For the benefit of everyone else, as robogobo tried to slide past the question in the unlinked other thread, here is my response to him:
Apple does pay attention to this forum. when it speaks up, loud and clear with one voice.
The almost unprecedented post of the future updates with some sort of a time line points to that.
Also the sudden presence of Apple support staff here (the Black Bars) seems to be someone's idea of damage control. Unfortunately they seem to be reading from some knowledgebase articles and haven't much of a clue.
However it would be true that normally they don't, because they aren't interested for exactly the same reason as is evident in robogobo's response to what does he value user's work.
robogobo wrote:
I have no idea how to assess this. Is it an autobiography or garage sale stickers? What a ridiculous question.
To robogobo and Apple, yes it is a ridiculous question. For both of them it is not their work.
In the case of Apple it is not their work and not on software they use themselves.
That is the heart of the problem and why the users here feel so intensely about this issue.
It is their work, it is valuable whether it is a "garage sale sticker", an "autobiography" or more likely all their business's billings, or 4 years of an academic's work, their thesis, their technical journals, their publications, a travel guide, advertising, entire family history, journal, pitch for that great idea, legal submissions, or any of a million reasons people put their work to paper or screen.
Pages 5 along with Keynote and Numbers are now worthless by Apple's own word. No charge, free, here have one. But we all here paid for them for a reason and more than the paltry few dollars in the App Store.

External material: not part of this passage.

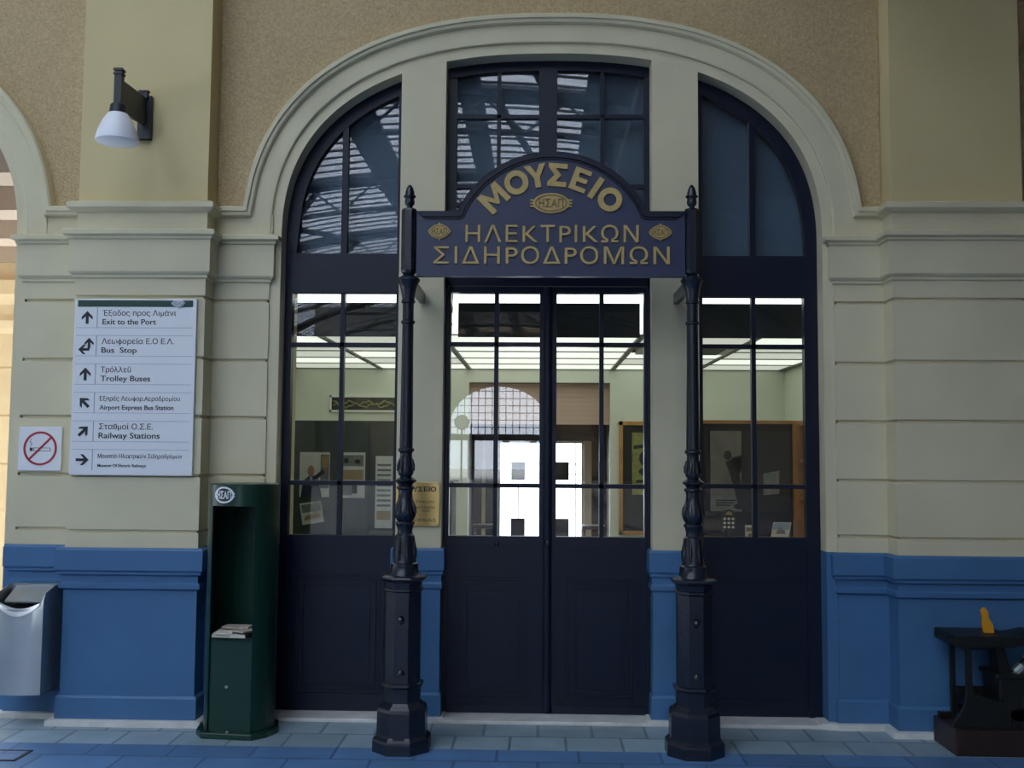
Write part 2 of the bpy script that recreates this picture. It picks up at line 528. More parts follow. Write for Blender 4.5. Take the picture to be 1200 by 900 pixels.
def side_window(idx, x0, x1, gx0, gx1, xm, zb, zt, zu, words, panel):
    root = empty('window_%d' % idx, ((x0 + x1) / 2, YG0, 0), 'tall navy framed window %s with round-headed upper light' % words, 'window', kind='structure')
    f = MB()
    def stile(a, b):                                  # the arch member takes over above the transom on the jamb side
        za = zu if a <= CX - AW + 0.001 else zarch(a, -0.075)
        zb_ = zu if b >= CX + AW - 0.001 else zarch(b, -0.075)
        if za == zu or zb_ == zu:
            za = zb_ = zu
        f.prism([(a, 0.022), (b, 0.022), (b, zb_), (a, za)], YG0, YG1)
    stile(x0, gx0)
    stile(gx1, x1)
    f.box(gx0, gx1, YG0, YG1, zt, zu)                 # transom band
    f.box(gx0, gx1, YG0, YG1, zb - 0.075, zb)         # rail below the glass
    n = 30
    q_ = [(i / n) ** 2.2 for i in range(n + 1)]
    xs = [x0 + (x1 - x0) * q for q in q_] if idx == 1 else [x1 - (x1 - x0) * q for q in reversed(q_)]
    outer = [(x, zarch(x) + 0.01) for x in xs]
    inn = [(x, max(zarch(x, -0.075), zu)) if abs(x - CX) < AW - 0.075 else (x, zu) for x in xs]
    for i in range(n):
        f.prism([inn[i], inn[i + 1], outer[i + 1], outer[i]], YG0, YG1)
    bars(f, [xm], [2.196, 1.362], gx0, gx1, zb, zt, 0.026)
    f.box(xm - 0.018, xm + 0.018, YG0 + 0.005, YG1, zu, zarch(xm, -0.05))
    f.build('window_frame', M['navy'], root)
    lower = MB().box(gx0 - 0.01, gx1 + 0.01, 0.157, 0.163, zb - 0.01, zt + 0.01)
    lower.build('glazing', M['glass'], root)
    up = MB()
    poly = [(gx0 - 0.01, zu - 0.01), (gx1 + 0.01, zu - 0.01)] + [(x, zarch(x, -0.04)) for x in reversed([gx0 - 0.01 + (gx1 - gx0 + 0.02) * (q if idx == 1 else 1 - q) for q in (q_ if idx == 1 else q_[::-1])]) if abs(x - CX) < AW - 0.04]
    up.prism(poly, 0.157, 0.163)
    up.build('upper_glazing', M['glass'], root)
    bk = MB()
    poly = [(x0, zu - 0.06), (x1, zu - 0.06)] + [(x, zarch(x, 0.01)) for x in reversed(xs)]
    bk.prism(poly, 0.24, 0.26)
    bk.build('backing_board', M['film'], root)
    p = MB().box(gx0, gx1, YG0 + 0.012, YG1, 0.022, zb - 0.075)
    if panel:
        raised_panel(p, gx0 + 0.045, gx1 - 0.045, 0.11, 0.83, YG0 + 0.012)
    else:
        for z in (0.10, 0.80):
            p.box(gx0 + 0.05, gx1 - 0.05, YG0 + 0.005, YG1, z, z + 0.02)
    p.build('bottom_panel', M['navy'], root)
    return root

side_window(1, CX - AW, -0.84, -1.505, -0.872, -1.198, 1.052, 2.512, 2.753, 'left of the museum door', True)
side_window(2, 0.935, CX + AW, 0.975, 1.580, 1.280, 1.062, 2.495, 2.743, 'right of the museum door', False)

# fanlight above the door
fan = empty('window_3', (0.044, YG0, 2.6), 'navy barred fanlight under the crown of the arch, partly behind the sign', 'window', kind='structure')
X0, X1 = -0.572, 0.66
f = MB()
xs = [X0 + (X1 - X0) * i / 14 for i in range(15)]
for i in range(14):
    f.prism([(xs[i], zarch(xs[i], -0.06)), (xs[i + 1], zarch(xs[i + 1], -0.06)), (xs[i + 1], zarch(xs[i + 1], 0.01)), (xs[i], zarch(xs[i], 0.01))], YG0, YG1)
f.box(X0, -0.515, YG0, YG1, 2.6, zarch(X0, -0.061))
f.box(0.627, X1, YG0, YG1, 2.6, zarch(X1, -0.061))
f.box(-0.515, 0.627, YG0, YG1, 2.60, 2.74)
f.box(-0.013, 0.097, YG0 - 0.01, YG1, 2.7, zarch(0.04, -0.04))
bars(f, [-0.258, 0.373], [3.605, 3.17], -0.515, 0.627, 2.74, 3.90, 0.024)
f.build('window_frame', M['navy'], fan)
MB().prism([(-0.52, 2.73), (0.63, 2.73)] + [(x, zarch(x, -0.03)) for x in reversed([-0.52 + 1.15 * i / 12 for i in range(13)])], 0.157, 0.163).build('glazing', M['glass'], fan)
MB().prism([(X0, 2.66), (X1, 2.66)] + [(x, zarch(x, 0.01)) for x in reversed(xs)], 0.24, 0.26).build('backing_board', M['film'], fan)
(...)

Apple did a magnificent job on selling the applications to us, as an alternative to Ms Office, telling us how much we could achieve using them. And Apple for once was right, we discovered just how brilliant those applications were, turning them to ideas Apple never thought of because although they weren't perfect they could do things that no other application could.
Then having fully committed ourselves to the iWork apps as a medium, all our work locked into their format, Apple announced the long awaited "upgrade" the one that would fix the remaining issues with the software.

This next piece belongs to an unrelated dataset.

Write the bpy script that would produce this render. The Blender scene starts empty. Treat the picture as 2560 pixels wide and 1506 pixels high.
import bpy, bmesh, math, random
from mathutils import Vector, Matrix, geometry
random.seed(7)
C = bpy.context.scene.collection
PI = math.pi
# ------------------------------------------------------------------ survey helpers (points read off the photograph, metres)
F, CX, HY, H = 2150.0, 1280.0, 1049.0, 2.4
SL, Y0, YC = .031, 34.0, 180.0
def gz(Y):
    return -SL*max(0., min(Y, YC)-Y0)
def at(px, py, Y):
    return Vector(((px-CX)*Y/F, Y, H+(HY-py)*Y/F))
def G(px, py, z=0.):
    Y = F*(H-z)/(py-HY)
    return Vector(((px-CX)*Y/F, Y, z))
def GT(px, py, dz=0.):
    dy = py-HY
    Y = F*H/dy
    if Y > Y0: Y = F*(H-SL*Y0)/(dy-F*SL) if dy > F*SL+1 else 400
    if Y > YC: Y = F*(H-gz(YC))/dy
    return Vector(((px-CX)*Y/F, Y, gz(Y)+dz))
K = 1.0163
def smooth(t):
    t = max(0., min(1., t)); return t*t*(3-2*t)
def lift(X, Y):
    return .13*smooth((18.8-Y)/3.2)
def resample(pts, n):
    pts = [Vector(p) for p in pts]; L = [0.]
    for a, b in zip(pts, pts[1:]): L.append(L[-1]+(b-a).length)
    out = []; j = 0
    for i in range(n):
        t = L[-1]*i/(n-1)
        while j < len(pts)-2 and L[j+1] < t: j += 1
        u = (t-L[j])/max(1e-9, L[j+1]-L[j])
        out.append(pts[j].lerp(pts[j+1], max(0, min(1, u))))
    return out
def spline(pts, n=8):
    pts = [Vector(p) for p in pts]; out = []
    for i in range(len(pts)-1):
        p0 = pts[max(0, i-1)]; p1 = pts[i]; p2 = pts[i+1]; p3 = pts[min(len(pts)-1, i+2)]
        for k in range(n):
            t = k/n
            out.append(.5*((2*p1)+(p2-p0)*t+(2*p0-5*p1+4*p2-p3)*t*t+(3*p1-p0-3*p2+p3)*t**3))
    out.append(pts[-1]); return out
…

The reality was an almost totally new file format, that so poorly translates the old files it actually screws them up and a decimation of the features, rendering the software now largely pointless and a hazard to your business.
As Apple hadn't announced any of this it took some detective work to unmask the real story in this forum. When the apparent depth of the bait and switch dawned on the users of course the reaction was predictable.
I think Apple was genuinely caught by surprise as it doesn't seem to value the software itself (hasn't touched it in years, nor uses it in its offices) and honestly doesn't give a thought for its users or their work.
Apple's self obsession is what makes it so hard to get its attention and get it do what it just never ever does, which is think about its users except as some abstract species, supposedly benefiting from Apples largess and dutifully worshiping at the designated Apple temples where they can make the usual offerings.
Apple likes to talk about its users, and how important they are, but the truth is they design for themselves. The problem here is how can they design the iWork and iLife suites for themselves when they don't actually use them. They are a remote, enormously overpaid, isolated elite sitting in an ivory tower just turning their attention to the free toy in the bottom of the cereal box. something they had largely ignored for years.
Given what they did to it, I hate to say this, I wish they had continued to ignore it.